JULIAN GOUGH BIOGRAPHY
Julian Gough was born in London. He grew up in Ireland. He lives in Berlin. And he writes novels.
While studying philosophy at university in Galway, he began singing with the underground, and very literary, rock band Toasted Heretic. They played London, Paris and New York, released four albums, and had a top ten hit in Ireland in 1991 with “Galway and Los Angeles”, a song about not kissing Sinead O’Connor.
Gough’s first novel, Juno & Juliet was published in 2001. Set in Galway, it stars identical twin sisters in their first year away from home, and is about Life! Love! Literature! His second novel, Jude, stars an orphan with two penises, and is about everything else. It's a rather unusual novel, and is being published in a rather unusual way, starting with Jude: Level 1. Levels 2 and 3 will follow in 2008 and 2009, before all three levels of Jude are published in a handsome hardback some time in the glorious future.
Jude: Level 1
is part of a hugely ambitious attempt to write the funniest serious novel of the new millennium. Gough believes, along with the Greeks at the time of Aristophanes, that tragedy is the merely human view of life: comedy is superior, being the Gods’ view. He also believes that the West, since the Renaissance, has tended to over-value the tragic.
Thus Jude, seven years in the writing, turned out to be so magnificently original that every major publisher in Britain (after likening Gough to Beckett, Joyce, Swift and Voltaire), rejected it (or, in at least one case, were blocked from bidding for it by their marketing and sales department, who said it was too weird, and they didn't know how to sell it. A tremendous compliment from the publishers of Jordan's novels, but you can't eat a compliment.) In the meantime Julian was evicted from his house in Galway for non-payment of rent, and ended up living for nothing in a delightful house in the French countryside, a brisk 8 kilometre walk from the nearest shop. This, combined with being too broke to smoke or drink himself to death, has had the happy side effect of making him perhaps the fittest author of his generation.

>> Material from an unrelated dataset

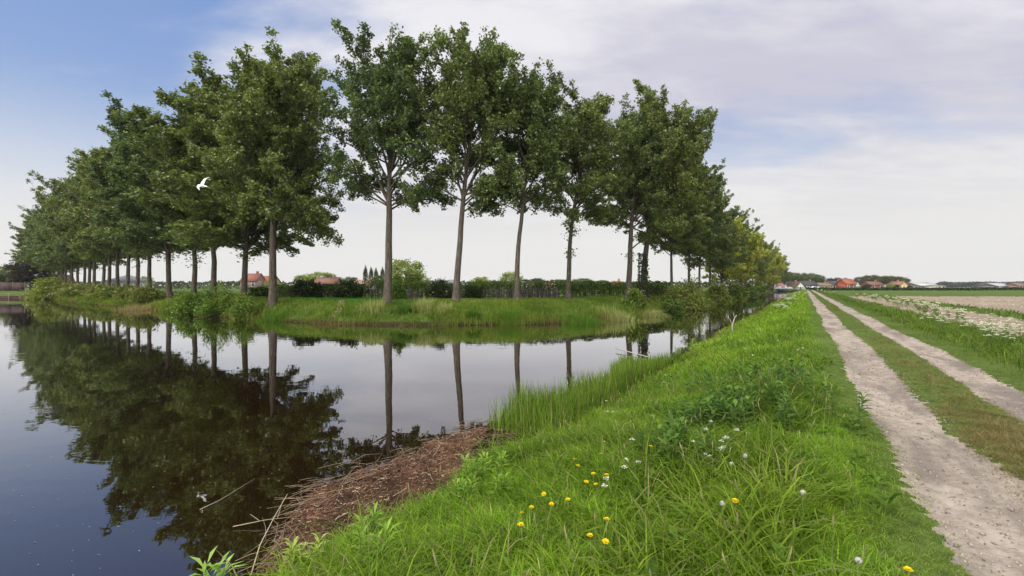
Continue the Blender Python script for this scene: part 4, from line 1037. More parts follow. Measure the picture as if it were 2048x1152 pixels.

After spending a blissful and penniless summer in France, but rather worried about facing winter with such a small wood-burning stove, Julian was relieved when Old Street Publishing, a new company run by a better and braver class of editor, snapped up Jude with cries of joy. Old Street are now, in fairytale fashion, being rewarded for their courage.
The prologue to Jude: Level 1, a story called "The Orphan and the Mob" won the 2007 BBC Short Story Prize, the biggest short story prize on earth. It’s been broadcast twice on the BBC, published in the prestigious National Short Story Prize 2007 book, and generally acclaimed. Julian can afford to pay rent again, though not in Ireland. Or England. (He’s now in Berlin. It’s cheap).
He blogs on this very website, and lazily copies the same blog to his tacky myspace site.